**RAW DATA**
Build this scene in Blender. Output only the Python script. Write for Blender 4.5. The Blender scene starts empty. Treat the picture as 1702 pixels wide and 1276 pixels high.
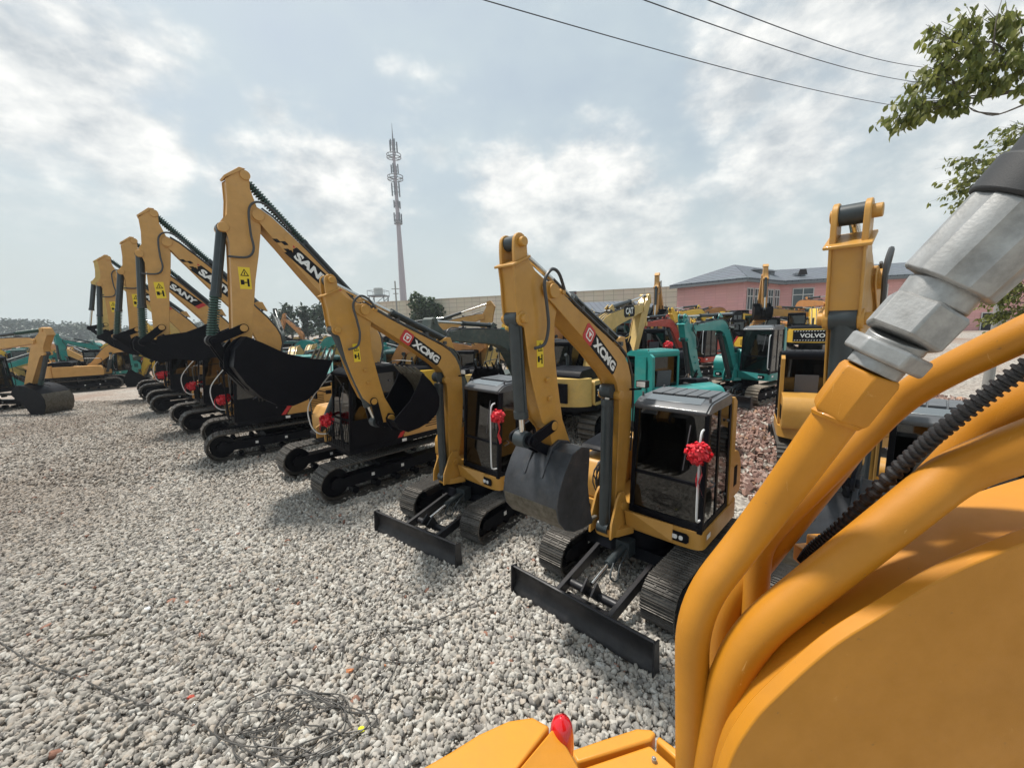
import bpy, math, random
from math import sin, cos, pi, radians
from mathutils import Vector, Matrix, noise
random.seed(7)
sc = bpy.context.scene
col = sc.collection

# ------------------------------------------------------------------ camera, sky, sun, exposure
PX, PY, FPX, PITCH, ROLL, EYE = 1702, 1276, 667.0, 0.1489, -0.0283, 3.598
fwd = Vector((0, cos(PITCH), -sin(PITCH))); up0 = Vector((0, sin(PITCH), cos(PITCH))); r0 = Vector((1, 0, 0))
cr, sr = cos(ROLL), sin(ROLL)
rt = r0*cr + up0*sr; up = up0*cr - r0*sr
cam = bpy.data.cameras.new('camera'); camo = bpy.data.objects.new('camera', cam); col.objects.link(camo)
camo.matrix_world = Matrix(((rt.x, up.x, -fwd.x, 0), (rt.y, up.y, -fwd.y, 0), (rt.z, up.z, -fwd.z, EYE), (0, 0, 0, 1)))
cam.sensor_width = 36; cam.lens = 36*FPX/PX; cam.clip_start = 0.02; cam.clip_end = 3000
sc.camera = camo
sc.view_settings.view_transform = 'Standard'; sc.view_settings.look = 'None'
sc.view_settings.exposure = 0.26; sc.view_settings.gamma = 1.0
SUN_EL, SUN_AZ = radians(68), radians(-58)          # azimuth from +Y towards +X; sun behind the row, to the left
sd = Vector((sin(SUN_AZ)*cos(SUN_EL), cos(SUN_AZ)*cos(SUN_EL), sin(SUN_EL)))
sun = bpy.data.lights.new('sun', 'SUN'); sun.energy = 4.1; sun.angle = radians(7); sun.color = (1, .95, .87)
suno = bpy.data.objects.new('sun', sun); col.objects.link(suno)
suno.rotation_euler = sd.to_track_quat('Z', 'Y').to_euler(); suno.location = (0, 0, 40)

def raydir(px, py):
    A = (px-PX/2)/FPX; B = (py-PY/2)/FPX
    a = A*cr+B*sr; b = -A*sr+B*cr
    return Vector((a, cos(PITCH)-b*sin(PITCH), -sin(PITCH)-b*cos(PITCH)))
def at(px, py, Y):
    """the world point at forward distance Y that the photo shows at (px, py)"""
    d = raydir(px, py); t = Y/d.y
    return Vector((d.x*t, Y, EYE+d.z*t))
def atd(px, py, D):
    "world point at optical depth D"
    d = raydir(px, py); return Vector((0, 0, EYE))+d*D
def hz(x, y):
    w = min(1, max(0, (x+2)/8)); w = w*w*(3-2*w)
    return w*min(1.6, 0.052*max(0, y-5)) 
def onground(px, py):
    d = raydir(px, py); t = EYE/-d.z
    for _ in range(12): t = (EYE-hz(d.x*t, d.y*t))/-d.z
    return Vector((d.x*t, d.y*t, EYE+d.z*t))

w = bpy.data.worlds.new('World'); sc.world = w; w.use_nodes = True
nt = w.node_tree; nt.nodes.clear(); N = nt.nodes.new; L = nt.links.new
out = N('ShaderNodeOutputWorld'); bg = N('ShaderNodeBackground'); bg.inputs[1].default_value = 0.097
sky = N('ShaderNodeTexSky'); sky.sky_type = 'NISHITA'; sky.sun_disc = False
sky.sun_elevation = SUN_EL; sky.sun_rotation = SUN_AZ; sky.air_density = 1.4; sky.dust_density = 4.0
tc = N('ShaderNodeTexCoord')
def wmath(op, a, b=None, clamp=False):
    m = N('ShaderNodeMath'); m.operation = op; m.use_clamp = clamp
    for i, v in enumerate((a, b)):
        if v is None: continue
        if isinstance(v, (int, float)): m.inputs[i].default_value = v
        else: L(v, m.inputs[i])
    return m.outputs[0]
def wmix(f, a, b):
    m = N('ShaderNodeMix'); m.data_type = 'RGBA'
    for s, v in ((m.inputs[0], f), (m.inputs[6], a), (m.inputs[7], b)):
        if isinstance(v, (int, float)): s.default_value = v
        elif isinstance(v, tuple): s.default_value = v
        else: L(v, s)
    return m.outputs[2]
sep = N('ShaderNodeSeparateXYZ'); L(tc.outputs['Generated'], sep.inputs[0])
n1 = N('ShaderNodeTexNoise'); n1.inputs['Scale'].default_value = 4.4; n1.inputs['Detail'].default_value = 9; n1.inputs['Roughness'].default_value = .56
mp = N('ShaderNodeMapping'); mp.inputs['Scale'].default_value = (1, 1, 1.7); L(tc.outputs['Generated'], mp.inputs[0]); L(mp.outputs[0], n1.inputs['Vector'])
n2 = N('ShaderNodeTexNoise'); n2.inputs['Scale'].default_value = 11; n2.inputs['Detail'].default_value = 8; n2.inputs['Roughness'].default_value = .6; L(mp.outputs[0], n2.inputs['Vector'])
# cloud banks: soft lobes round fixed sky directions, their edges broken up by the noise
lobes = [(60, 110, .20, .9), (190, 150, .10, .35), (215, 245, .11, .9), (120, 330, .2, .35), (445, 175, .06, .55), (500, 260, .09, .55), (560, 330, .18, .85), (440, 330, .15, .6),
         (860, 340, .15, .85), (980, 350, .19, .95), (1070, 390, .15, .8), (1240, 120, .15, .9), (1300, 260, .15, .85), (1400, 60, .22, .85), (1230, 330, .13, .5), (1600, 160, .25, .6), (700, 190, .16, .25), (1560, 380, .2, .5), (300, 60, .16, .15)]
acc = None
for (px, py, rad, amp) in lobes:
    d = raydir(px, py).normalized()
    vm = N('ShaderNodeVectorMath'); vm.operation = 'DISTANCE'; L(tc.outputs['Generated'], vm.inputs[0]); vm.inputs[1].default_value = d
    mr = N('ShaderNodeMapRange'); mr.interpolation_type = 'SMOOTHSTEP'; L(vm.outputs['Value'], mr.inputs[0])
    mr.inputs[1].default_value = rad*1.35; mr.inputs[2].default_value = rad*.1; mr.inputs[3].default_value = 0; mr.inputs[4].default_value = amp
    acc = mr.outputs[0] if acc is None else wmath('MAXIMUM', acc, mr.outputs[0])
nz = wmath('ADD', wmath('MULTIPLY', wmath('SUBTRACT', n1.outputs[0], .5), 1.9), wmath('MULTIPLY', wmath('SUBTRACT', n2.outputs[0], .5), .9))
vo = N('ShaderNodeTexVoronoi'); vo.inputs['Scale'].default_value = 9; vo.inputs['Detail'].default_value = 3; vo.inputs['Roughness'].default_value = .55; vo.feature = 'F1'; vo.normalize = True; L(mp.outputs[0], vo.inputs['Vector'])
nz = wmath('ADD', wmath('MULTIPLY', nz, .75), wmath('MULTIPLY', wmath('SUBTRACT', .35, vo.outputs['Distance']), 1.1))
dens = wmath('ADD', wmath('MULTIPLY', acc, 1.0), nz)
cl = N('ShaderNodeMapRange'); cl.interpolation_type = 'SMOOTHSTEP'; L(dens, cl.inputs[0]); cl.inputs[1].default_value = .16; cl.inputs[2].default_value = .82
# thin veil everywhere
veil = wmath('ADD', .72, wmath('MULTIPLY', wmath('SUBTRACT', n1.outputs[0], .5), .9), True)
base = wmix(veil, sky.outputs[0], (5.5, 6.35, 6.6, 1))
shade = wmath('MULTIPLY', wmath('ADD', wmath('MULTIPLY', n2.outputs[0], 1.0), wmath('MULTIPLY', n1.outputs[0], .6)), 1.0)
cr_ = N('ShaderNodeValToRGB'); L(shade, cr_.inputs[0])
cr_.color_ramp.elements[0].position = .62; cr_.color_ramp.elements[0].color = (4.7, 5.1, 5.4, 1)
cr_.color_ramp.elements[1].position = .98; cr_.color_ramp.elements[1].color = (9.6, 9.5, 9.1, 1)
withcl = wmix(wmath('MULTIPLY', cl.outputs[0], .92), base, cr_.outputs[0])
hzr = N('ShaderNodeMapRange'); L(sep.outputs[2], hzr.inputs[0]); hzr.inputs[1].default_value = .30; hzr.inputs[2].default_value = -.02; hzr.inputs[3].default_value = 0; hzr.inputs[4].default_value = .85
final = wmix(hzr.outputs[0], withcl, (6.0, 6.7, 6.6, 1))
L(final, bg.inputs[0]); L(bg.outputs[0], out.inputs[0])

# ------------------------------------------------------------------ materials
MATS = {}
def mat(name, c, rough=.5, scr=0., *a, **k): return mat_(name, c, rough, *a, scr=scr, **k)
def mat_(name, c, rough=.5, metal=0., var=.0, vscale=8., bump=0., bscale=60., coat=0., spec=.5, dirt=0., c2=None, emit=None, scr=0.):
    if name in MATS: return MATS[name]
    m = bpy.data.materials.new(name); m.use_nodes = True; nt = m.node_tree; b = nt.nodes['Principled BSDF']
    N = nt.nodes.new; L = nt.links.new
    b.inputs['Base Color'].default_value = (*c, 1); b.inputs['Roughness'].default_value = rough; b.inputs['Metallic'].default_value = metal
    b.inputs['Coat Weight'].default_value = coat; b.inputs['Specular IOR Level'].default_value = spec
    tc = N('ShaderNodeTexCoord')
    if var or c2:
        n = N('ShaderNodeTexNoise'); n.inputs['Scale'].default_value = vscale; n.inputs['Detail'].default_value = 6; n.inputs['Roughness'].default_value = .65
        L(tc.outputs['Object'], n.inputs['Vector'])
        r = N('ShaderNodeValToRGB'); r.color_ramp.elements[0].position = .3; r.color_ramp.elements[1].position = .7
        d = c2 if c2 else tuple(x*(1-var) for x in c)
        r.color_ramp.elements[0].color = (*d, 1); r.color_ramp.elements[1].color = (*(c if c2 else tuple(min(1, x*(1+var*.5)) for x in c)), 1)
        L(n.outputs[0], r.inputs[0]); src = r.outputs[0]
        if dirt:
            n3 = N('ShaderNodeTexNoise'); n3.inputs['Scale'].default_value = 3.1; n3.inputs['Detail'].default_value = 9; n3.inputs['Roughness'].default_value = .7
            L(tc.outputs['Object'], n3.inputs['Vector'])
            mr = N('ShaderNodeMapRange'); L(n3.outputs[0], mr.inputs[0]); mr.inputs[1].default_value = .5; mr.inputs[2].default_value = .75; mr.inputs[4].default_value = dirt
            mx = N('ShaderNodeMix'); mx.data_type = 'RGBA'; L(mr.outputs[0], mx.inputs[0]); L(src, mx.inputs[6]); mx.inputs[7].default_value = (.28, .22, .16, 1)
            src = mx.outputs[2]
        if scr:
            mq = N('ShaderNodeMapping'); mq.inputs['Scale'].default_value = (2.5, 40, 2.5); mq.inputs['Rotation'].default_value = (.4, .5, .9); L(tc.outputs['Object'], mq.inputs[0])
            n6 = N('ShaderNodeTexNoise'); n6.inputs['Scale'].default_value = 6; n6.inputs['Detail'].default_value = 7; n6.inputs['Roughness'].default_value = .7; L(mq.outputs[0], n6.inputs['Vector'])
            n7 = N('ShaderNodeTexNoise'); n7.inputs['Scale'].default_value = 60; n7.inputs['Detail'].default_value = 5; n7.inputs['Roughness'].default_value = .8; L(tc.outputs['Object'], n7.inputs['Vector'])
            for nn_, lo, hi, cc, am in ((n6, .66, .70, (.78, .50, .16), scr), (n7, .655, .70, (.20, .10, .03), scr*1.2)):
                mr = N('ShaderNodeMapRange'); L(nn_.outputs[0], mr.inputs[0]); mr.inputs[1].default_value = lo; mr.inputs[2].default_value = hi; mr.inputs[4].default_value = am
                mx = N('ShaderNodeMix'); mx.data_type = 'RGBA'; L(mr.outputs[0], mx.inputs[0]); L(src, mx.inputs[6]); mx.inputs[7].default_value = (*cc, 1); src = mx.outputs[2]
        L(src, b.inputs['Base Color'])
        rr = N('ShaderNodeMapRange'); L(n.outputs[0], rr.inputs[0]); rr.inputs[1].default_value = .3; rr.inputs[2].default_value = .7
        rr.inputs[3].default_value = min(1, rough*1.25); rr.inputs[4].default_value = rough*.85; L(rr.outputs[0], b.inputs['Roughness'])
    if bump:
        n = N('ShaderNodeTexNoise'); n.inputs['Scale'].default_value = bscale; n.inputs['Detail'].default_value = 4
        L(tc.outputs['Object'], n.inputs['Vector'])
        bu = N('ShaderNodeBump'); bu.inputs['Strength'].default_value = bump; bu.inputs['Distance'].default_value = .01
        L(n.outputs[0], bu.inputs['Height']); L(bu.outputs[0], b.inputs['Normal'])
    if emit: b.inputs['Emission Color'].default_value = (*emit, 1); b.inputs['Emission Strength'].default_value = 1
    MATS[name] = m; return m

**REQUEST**
From the opening line of the listing above through the line bearing "col = sc.collection", repeat each line exactly. Drop every picture.

**COMPLETE OUTPUT**
Build this scene in Blender. Output only the Python script. Write for Blender 4.5. The Blender scene starts empty. Treat the picture as 1702 pixels wide and 1276 pixels high.
import bpy, math, random
from math import sin, cos, pi, radians
from mathutils import Vector, Matrix, noise
random.seed(7)
sc = bpy.context.scene
col = sc.collection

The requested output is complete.